Everything I Know About Love, I Learned From The Movies
As I was sitting down to a nice dinner with my family, it dawned on me that most of what I think I know about love, dating, and romantic relationships, I know from the movies. Why that revelation came to me at dinner rather than during a movie or makeout session is beyond me (hey, cool it; I can hear you snickering from here). I decided to put together a list of everything I've learned about love from the movies:
1. All men who seem to get a lot of women are always perceived as being arrogant jerks, then the woman learns that he is, in fact, the only person who really "gets her."
2. Sex should be expected after three dates.
3. If you're a woman who is at a critical time in your career and your romantic life, the guy you're already engaged to is no good. Why can't you see that? Instead, you should seek out the quiet guy friend you've had since you were eight. He's the one for you.
4. All physically inept men can be taught to dance well enough to impress ANY woman within a period of ten minutes.
5. All women want to get married.
6. There is no man who wants to get married.
7. Hitting is good.
8. No matter how badly you screw things up between you and your date, if you're really meant to be together, you'll end up kissing in the hall outside your apartment.
9. Funny and charming men ALWAYS get hot women.
10. You know that "twitterpated" feeling you get at the beginning of a relationship?
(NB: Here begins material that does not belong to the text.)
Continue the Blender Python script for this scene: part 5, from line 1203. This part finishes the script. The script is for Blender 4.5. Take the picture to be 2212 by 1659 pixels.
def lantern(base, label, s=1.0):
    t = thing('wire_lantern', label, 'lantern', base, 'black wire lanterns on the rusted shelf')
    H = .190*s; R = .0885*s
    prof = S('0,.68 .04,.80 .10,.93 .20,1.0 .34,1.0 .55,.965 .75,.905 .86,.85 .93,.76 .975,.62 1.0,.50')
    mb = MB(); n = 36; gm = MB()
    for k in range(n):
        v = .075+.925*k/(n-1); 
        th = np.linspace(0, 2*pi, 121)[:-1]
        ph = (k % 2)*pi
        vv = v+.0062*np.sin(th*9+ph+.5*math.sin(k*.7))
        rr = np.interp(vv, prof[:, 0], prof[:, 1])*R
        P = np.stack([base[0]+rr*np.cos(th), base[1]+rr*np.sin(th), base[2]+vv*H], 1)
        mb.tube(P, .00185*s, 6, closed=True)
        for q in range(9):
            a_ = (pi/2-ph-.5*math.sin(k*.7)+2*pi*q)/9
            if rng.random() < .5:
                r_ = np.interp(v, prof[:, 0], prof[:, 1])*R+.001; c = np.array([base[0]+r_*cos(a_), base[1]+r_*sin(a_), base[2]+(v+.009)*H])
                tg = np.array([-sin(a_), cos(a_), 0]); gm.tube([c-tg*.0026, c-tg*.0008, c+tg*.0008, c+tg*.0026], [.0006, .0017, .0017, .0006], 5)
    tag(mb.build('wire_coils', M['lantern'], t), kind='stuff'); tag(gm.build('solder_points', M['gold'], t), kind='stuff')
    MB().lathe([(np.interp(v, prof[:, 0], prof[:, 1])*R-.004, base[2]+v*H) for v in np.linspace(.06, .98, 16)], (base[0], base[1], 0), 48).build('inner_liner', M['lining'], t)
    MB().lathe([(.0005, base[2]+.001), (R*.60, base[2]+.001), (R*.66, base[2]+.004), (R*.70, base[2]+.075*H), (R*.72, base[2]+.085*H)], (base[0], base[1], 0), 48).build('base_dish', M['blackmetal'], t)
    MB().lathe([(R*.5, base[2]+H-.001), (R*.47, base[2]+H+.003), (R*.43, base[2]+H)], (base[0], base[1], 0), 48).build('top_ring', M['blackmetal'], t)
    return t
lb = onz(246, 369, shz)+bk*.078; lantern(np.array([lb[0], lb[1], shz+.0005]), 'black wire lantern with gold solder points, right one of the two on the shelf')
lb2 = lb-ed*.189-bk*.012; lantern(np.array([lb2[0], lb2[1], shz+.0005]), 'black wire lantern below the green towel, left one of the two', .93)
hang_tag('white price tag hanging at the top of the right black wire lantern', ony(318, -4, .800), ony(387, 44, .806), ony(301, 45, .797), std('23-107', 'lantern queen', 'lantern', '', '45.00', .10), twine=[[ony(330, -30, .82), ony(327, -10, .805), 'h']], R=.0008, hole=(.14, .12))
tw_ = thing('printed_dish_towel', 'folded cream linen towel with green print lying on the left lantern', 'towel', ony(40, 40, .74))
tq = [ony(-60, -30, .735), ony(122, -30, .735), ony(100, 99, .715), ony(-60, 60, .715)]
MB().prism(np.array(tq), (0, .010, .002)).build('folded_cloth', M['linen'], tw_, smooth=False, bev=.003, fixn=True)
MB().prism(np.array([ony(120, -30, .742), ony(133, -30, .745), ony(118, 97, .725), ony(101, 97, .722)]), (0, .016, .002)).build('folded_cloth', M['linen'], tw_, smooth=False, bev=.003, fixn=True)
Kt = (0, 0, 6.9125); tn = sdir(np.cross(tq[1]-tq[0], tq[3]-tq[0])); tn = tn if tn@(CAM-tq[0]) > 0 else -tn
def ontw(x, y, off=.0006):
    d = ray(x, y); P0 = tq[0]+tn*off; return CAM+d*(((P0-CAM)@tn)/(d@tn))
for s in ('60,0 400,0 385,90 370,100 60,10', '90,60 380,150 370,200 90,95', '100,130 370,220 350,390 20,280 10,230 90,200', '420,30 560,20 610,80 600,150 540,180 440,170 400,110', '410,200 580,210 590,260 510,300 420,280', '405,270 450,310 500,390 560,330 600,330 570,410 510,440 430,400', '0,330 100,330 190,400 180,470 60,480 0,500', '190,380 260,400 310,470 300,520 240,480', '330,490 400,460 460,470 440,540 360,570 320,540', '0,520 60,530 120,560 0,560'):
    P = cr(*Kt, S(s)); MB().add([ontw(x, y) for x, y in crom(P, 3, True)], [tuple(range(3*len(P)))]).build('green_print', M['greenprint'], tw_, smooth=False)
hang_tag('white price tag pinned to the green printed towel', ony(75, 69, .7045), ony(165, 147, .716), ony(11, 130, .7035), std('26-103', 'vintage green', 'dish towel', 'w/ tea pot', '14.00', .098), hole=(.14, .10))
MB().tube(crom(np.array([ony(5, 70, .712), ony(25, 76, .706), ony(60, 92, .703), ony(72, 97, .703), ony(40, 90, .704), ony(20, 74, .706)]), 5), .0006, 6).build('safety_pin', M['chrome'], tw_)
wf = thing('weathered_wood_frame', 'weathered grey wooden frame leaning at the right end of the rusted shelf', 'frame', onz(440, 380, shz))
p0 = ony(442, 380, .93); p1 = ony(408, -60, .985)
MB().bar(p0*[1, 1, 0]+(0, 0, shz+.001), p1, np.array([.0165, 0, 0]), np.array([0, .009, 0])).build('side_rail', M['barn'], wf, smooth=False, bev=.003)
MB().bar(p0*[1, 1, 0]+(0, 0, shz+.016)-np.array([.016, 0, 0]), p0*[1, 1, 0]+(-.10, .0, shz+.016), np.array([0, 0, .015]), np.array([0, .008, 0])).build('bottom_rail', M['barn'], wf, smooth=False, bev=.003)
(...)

Yeah, well, as soon as that goes away, you should get divorced.
11. A solid, honest, meaningful relationship can easily be established through nothing but eye contact at a party, even though you're both already there with other people.
12. If there seems to be a force keeping you apart, it's probably a jealous friend. Interrogate ALL of them.
13. As long as there's physical chemistry, she can be as dumb as a post, and he can be the meanest bastard alive, and they'll still be able to "make it work."
14. In the eyes of every straight male, all lesbians are hot.
15. If your fiancee's ex-boyfriend shows up in town, just cancel the wedding, my friend, because she's going to end up with him, and there's not a thing you can do about it. (Apparently, all women are fickle, gold-digging whores who are only redeemed by their last-minute choice to go with "true" love.)
Let me just say that, if ANY of my real-life relationships ever had a single one of these characteristics, I'd be gone in a second, because that means she watches as much tv and movies as I do.
1. All men who seem to get a lot of women are always perceived as being arrogant jerks, then the woman learns that he is, in fact, the only person who really "gets her."
2. Sex should be expected after three dates.
3. If you're a woman who is at a critical time in your career and your romantic life, the guy you're already engaged to is no good. Why can't you see that? Instead, you should seek out the quiet guy friend you've had since you were eight. He's the one for you.
4. All physically inept men can be taught to dance well enough to impress ANY woman within a period of ten minutes.
5. All women want to get married.
6. There is no man who wants to get married.
7. Hitting is good.
8. No matter how badly you screw things up between you and your date, if you're really meant to be together, you'll end up kissing in the hall outside your apartment.
9. Funny and charming men ALWAYS get hot women.
10. You know that "twitterpated" feeling you get at the beginning of a relationship? Yeah, well, as soon as that goes away, you should get divorced.
11. A solid, honest, meaningful relationship can easily be established through nothing but eye contact at a party, even though you're both already there with other people.
12. If there seems to be a force keeping you apart, it's probably a jealous friend. Interrogate ALL of them.
13. As long as there's physical chemistry, she can be as dumb as a post, and he can be the meanest bastard alive, and they'll still be able to "make it work."
14. In the eyes of every straight male, all lesbians are hot.
15. If your fiancee's ex-boyfriend shows up in town, just cancel the wedding, my friend, because she's going to end up with him, and there's not a thing you can do about it. (Apparently, all women are fickle, gold-digging whores who are only redeemed by their last-minute choice to go with "true" love.)
Let me just say that, if ANY of my real-life relationships ever had a single one of these characteristics, I'd be gone in a second, because that means she watches as much tv and movies as I do.
3 Comments:
haha...LOVE it. Darn movies. Geez. This is why I hate watching romance movies...I'll stick to the dark, twisted ones, thank you very much.
Really? This list is precisely the reason I like to watch movies with some movie-style romance in them. Real world romance is awesome, when it's happening to you, but hearing other people talk about it is more boring than Pat Blackburn reading passages out of the dictionary.
Haha...the Blackburn comment warranted an audible giggle.